Fifty-nine years ago a radioactive spider took a bite out of a kid named Peter Parker and the pop culture universe was changed forever. In honor of Spider-Man Day, here's an essay I wrote last year for a Spanish book about the character's history. Enjoy!
June, 1966. I was standing in the Brooklyn, New York candy store where I bought all my comics and I couldn’t take my eyes off the cover of Amazing Spider-Man #39: There was the Green Goblin gliding through the sky dragging a bound and defeated Peter Parker—his Spider-Man costume visible beneath his street clothes—behind him. To my twelve-year-old eyes—conditioned as they were to the pristine DC Comics of the day—this was mesmerizing. A villain who’d actually unmasked the hero! A hero so utterly helpless! As with all great comic book covers, this one fired up my imagination. I didn’t even have to read this story: that single illustration, brought to vibrant life by the incomparable John Romita, Sr., suggested dozens of incredible tales that played out in my head. (This, I later learned, was Romita’s first issue of Amazing Spider-Man. It looked like he’d been drawing the book all his life.)
I was still a hardcore DC fan then—there was something spooky, almost dangerous, about those early Marvel Comics and I wasn’t quite ready to take the leap—so I resisted buying that issue; but a month later I gave in to temptation and purchased the story’s conclusion: I was, as the British say, gobsmacked. Stan Lee’s scripting was so exciting, so nakedly emotional. And Romita’s interior art—with his dynamic layouts and impeccable storytelling—was every bit as irresistible as the cover that had enchanted me thirty days before.
I tracked down the first chapter, along with many earlier Spidey issues—brought to life by the incomparable Steve Ditko, who co-created the character and plotted many classic Spidey tales—at a local used book store (this was before the days of comic book shops) and lost myself in the magical world that Lee, Ditko, and Romita created. Peter Parker entered my life then and he’s never left.

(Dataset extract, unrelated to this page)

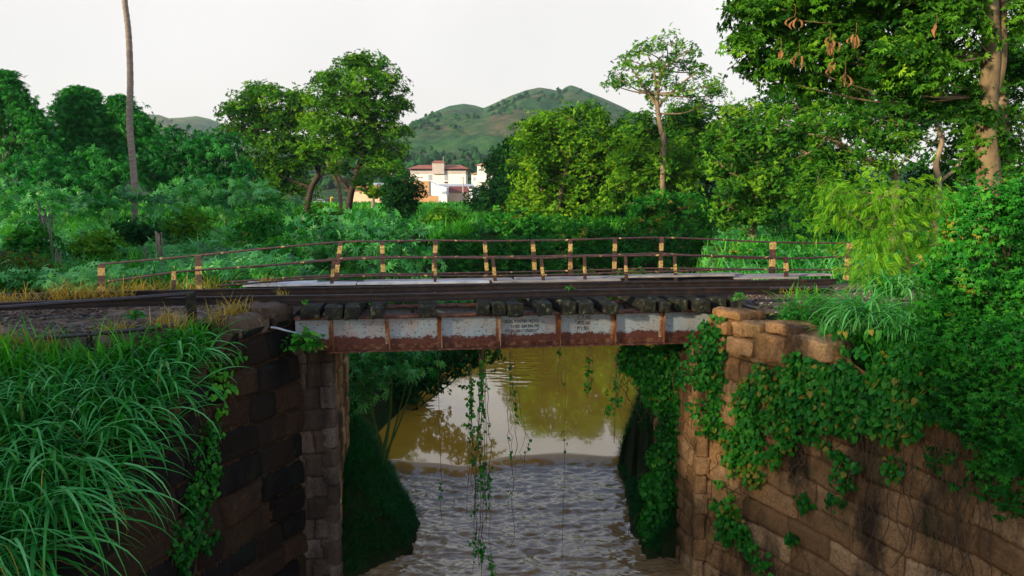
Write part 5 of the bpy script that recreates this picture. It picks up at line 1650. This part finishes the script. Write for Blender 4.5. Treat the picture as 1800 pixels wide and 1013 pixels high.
# ------------------------------------------------------------------ foreground: long grass on the left slope
for row, (of, LL) in enumerate(((.02, 1.8), (.35, 1.6), (.9, 1.5), (1.45, 1.35), (2.3, 1.25), (3.3, 1.15))):
    for t_ in np.arange(2.15 - .15 * row, 7.4, .62):
        q = LW0 + LWD * (t_ + rng.normal() * .1) - outL * (of + .15 * rng.random())
        if q[1] < 4.6 or (-q[0] * SA + (q[1] - D0) * CA) > -1.25: continue
        c = np.array([q[0], q[1], min(float(gz(q[0], q[1])), float(lw_top(t_)) + .3 * of)])
        rt = thing('grass_clump', c, 'long arching green grass clump on the slope beside the left wing wall', 'grass clump', 'long grass clumps on the left slope')
        m1 = MB()
        a0 = -.37 + rng.normal() * .2
        Lc = LL * min(1.2, .62 + .2 * (t_ - 2))
        tuft(m1, c, 62 if row < 3 else 45, Lc * 1.1, .060, .20, .5, 10, (.55, 1.45), (1.4, 2.6), True, az=a0, azs=.8)
        tuft(m1, c, 40, Lc * .8, .030, .25, .35, 8, (.9, 1.5), (1.0, 2.6), True)
        m1.build('blades', M['blade_green'], rt)
        if rng.random() < .6:
            m1 = MB(); tuft(m1, c, 9, Lc * .95, .022, .25, .45, 8, (.6, 1.4), (1.6, 3.0), False, az=a0, azs=1.0)
            m1.build('dry_blades', M['blade_dry'], rt)
for (p_, y_, D_, L_, t_) in ((15, 640, 9.3, 1.15, 'tall upright grass clump at the far left edge below the fence'), (70, 645, 9.3, 1.1, 'tall upright grass clump second from the left edge below the fence'), (125, 660, 9.3, 1.05, 'tall grass clump leaning right below the fence post'), (190, 665, 9.5, .95, 'tall grass clump at the head of the slope near the coping'), (20, 720, 8.9, 1.3, 'tall broad bladed grass clump at the left edge halfway up the slope')):
    c = P(p_, y_, D_); c[2] = min(c[2], float(gz(c[0], c[1])) + .1)
    rt = thing('grass_clump', c, t_, 'grass clump', 'tall grass clumps at the head of the left slope')
    m1 = MB(); tuft(m1, c, 110, L_, .052, .20, .62, 10, (1.05, 1.55), (1.2, 2.6), True)
    m1.build('blades', M['blade_green'], rt)
# undergrass so that the slope is covered
g_ = MB(); X = rng.uniform(-11, -4.4, 15000); Y = rng.uniform(4.5, 11.3, 15000)
Z = gz(X, Y); ok = (Z > -5.3) & ((-X * SA + (Y - D0) * CA) < -1.22) & (((X - LW0[0]) * outL[0] + (Y - LW0[1]) * outL[1]) < -.12)
X, Y, Z = X[ok], Y[ok], Z[ok]
k = np.repeat(np.arange(len(X)), 3)
blades(g_, np.stack([X[k], Y[k], Z[k]], -1) + rng.normal(size=(len(k), 3)) * [.05, .05, 0], rng.uniform(0, 6.28, len(k)), rng.uniform(.25, .7, len(k)), .022, rng.uniform(.7, 1.5, len(k)), rng.uniform(.8, 2.4, len(k)), 5, .30 + rng.normal(size=len(k)) * .2)
tag(g_.build('slope_grass', M['blade_field']), 'shorter shaded grass covering the left slope below the track', 'grass', None, 'stuff')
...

As much as I adored Spider-Man as a reader, it was as a writer that I really fell in love with the character. Peter Parker is perhaps the most emotionally and psychologically real protagonist in any superhero universe. Sure he wears a mask and swings around on a web-line, but, beneath that mask, he’s as confused, as flawed, as touchingly, wonderfully human, as the people who read, and write, about him. The book may be called Spider-Man, but it’s all about Peter: a decent, compassionate young man who’s always struggling to do the right thing.
I think that’s what I love most about Spider-Man (and why his popularity has continued, pretty much unabated, for all these years): his humanity. His decency. No matter how discouraged he may be, no matter how often he fails, he always picks himself up and tries again; and every time Peter Parker triumphs, it’s a triumph for all of us, because he’s such a wonderful example of the human spirit at its best. Spider-Man both mirrors our weaknesses and inspires us to reach for our highest ideals—and that makes for a truly timeless character.
And a massively relatable one.
I don’t know if I’d want to spend a Saturday night hanging out with Bruce Wayne or Reed Richards, but I’d most certainly want to spend an evening enjoying a good meal—talking about life, the universe, and everything—with Peter. I think that’s why those of us who’ve been lucky enough to chronicle Spider-Man’s adventures have simultaneously found ourselves in the character and infused him with our own doubts, fears, and highest aspirations. As we write about Spider-Man we inevitably merge with him. And I think Spidey’s millions of fans share the same experience as they read his comic books or watch him bound across a movie screen. In some strange, wonderful way, we’re all Peter Parker.
I’m honored to have had the chance to journey along with Peter and add to his ongoing, ever-evolving mythology.